As he is the cemetery’s only regular visitor, the narrator sees it as his duty to give the dead what it is they need. The narrator believes that, even in death, people need to be shown emotion so they know they have not been forgotten about. "On some fond breast the parting soul relies, / Some pious drop the closing eye requires; / Ev’n from the tomb the voice of nature cries, / Ev’n in our ashes live their wonted fires" (89-92). Though the body may get buried and rot away after death, according to the narrator, the soul hangs around and needs some reassurance from time to time that he has not been totally forgotten. The narrator is more than happy to provide this reassurance, and so, during his nighttime wanderings through the churchyard, the narrator will cry both to and for the souls of the dead poor men, the "unhonored dead."

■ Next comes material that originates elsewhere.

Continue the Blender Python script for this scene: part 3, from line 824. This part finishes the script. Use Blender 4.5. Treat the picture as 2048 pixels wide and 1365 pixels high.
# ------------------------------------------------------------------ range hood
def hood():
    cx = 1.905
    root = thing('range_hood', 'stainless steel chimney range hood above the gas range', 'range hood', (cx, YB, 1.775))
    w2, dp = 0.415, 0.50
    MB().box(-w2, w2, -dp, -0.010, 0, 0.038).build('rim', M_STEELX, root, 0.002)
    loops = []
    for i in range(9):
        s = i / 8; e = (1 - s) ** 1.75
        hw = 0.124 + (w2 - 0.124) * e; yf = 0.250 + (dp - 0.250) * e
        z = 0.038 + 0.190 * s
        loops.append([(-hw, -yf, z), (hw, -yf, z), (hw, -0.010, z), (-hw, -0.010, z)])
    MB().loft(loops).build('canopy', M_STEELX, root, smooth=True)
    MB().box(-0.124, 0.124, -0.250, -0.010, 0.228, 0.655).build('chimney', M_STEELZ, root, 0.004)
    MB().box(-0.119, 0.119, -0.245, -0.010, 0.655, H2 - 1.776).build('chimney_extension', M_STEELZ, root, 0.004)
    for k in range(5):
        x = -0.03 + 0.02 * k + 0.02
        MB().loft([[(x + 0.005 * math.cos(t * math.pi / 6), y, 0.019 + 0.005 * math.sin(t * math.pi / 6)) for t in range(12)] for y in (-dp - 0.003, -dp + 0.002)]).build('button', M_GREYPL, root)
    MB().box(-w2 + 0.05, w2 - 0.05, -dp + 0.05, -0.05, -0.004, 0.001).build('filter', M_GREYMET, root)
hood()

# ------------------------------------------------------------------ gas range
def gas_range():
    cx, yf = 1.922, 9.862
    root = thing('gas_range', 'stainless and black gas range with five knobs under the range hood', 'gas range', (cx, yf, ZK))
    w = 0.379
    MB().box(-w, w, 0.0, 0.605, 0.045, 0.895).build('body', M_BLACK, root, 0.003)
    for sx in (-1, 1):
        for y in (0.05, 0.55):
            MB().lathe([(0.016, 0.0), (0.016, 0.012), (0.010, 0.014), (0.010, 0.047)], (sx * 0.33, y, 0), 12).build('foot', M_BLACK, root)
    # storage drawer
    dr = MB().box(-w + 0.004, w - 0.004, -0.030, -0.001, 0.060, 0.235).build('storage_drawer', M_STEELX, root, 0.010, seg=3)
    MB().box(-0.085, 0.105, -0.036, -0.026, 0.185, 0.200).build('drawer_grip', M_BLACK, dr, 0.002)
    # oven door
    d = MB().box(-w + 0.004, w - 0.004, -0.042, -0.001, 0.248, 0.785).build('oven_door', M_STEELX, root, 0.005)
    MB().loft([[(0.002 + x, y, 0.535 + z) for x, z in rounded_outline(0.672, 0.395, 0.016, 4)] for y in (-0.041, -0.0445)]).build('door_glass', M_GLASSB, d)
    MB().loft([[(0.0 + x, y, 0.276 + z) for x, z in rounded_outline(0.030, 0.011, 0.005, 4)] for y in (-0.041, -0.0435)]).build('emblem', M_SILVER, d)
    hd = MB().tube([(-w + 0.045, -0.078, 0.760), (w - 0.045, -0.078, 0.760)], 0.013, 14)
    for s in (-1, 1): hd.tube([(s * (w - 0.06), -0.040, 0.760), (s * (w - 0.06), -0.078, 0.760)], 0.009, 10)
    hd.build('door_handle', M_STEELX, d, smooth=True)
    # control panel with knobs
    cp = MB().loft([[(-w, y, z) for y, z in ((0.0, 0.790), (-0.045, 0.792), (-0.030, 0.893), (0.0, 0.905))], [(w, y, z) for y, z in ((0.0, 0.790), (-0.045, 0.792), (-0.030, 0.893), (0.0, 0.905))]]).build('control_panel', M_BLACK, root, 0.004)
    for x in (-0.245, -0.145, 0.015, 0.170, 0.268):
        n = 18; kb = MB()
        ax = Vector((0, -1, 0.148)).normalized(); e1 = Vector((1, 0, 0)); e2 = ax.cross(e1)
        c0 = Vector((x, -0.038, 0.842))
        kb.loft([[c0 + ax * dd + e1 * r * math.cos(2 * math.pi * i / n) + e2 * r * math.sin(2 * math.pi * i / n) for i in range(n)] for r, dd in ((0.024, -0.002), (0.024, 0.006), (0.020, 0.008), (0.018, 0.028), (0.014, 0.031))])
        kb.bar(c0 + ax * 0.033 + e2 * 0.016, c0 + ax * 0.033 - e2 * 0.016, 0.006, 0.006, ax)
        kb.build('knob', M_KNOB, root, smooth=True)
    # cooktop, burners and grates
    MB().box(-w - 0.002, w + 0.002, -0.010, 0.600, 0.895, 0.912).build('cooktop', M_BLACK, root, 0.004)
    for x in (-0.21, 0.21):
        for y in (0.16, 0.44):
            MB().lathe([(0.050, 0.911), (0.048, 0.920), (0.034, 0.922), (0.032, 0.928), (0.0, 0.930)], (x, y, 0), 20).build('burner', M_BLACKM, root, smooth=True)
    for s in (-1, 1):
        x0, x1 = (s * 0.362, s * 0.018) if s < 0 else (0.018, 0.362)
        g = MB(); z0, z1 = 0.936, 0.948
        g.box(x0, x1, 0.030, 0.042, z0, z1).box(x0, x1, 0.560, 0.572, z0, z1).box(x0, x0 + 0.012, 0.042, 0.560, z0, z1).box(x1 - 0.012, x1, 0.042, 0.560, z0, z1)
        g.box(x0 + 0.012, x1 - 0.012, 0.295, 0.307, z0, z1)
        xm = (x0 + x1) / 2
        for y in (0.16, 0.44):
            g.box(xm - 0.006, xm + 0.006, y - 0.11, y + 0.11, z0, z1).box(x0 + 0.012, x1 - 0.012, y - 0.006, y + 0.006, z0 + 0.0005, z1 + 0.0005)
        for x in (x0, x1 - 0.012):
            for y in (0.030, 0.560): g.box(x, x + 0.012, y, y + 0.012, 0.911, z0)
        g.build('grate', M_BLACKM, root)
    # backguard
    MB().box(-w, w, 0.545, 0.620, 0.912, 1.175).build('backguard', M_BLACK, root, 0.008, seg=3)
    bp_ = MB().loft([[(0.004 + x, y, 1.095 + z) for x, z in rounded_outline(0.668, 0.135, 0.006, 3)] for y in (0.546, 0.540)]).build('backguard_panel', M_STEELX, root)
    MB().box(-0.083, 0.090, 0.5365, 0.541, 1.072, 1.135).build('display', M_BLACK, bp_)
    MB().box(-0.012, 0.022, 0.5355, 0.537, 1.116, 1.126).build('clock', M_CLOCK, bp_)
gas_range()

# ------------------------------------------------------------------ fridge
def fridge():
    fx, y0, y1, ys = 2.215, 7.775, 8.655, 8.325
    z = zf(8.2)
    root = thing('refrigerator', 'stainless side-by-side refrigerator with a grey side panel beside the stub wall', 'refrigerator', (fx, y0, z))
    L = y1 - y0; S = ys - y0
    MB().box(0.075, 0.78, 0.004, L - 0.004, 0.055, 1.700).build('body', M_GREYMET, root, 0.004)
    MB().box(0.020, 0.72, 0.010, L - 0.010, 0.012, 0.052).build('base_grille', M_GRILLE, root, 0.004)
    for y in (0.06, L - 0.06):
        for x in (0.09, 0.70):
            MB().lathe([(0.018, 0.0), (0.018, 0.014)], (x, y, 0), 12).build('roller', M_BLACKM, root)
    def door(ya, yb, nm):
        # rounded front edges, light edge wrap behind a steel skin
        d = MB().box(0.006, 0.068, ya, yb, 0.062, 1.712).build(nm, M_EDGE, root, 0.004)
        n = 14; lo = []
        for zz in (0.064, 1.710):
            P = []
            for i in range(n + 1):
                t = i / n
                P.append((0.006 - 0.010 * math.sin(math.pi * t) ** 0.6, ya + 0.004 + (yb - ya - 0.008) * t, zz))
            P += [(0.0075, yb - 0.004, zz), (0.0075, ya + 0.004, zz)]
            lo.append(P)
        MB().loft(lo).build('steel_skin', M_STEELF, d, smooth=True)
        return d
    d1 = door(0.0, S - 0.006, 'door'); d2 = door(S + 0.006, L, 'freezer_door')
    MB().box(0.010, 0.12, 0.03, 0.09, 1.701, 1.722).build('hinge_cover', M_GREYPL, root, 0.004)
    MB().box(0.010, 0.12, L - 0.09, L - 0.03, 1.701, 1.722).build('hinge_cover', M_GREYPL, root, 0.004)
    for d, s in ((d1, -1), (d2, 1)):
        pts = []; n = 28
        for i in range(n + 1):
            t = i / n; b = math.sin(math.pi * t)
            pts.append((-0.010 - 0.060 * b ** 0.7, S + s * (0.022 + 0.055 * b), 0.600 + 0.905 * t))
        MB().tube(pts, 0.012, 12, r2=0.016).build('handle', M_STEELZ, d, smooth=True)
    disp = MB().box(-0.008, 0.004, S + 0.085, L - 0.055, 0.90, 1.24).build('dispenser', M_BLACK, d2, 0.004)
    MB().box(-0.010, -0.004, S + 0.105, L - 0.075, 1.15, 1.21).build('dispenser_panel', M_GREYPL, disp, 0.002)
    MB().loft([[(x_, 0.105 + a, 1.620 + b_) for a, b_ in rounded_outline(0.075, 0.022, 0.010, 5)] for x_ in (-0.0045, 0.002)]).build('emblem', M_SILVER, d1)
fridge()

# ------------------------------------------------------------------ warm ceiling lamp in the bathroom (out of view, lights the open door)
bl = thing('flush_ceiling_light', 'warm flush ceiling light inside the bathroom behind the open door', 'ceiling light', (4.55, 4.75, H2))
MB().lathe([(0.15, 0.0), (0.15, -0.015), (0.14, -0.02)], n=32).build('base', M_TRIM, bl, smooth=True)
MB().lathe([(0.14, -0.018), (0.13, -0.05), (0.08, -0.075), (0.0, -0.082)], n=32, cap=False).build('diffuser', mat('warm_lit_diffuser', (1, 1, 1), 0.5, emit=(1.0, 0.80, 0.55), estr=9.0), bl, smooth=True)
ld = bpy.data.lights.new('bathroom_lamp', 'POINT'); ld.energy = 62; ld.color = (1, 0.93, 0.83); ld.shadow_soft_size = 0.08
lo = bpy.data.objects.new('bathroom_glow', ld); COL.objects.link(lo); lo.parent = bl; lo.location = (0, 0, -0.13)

It is this show of emotion that marks the narrator as a compassionate man, and it is his nightly wanderings through the cemetery that marks him as a lonely man. Most of what happens to the narrator happens only in his mind, such as his kindred spirit happening upon the narrator’s headstone and reading about Heaven rewarding him with his one true wish, a friend. None of that actually happens, but it gives the reader a good indication of what it is the narrator wishes to get out of his compassionate encounters with the graveyard. He wants a friend and he wants there to be a kindred spirit out there who will read the epitaph on his headstone and shed a few tears for his dead soul.


Works Cited

Sherman, Stuart et al. The Longman Anthology of British Literature: The Restoration and the Eighteenth Century. Addison Wesley Longman, Inc., New York: 1999.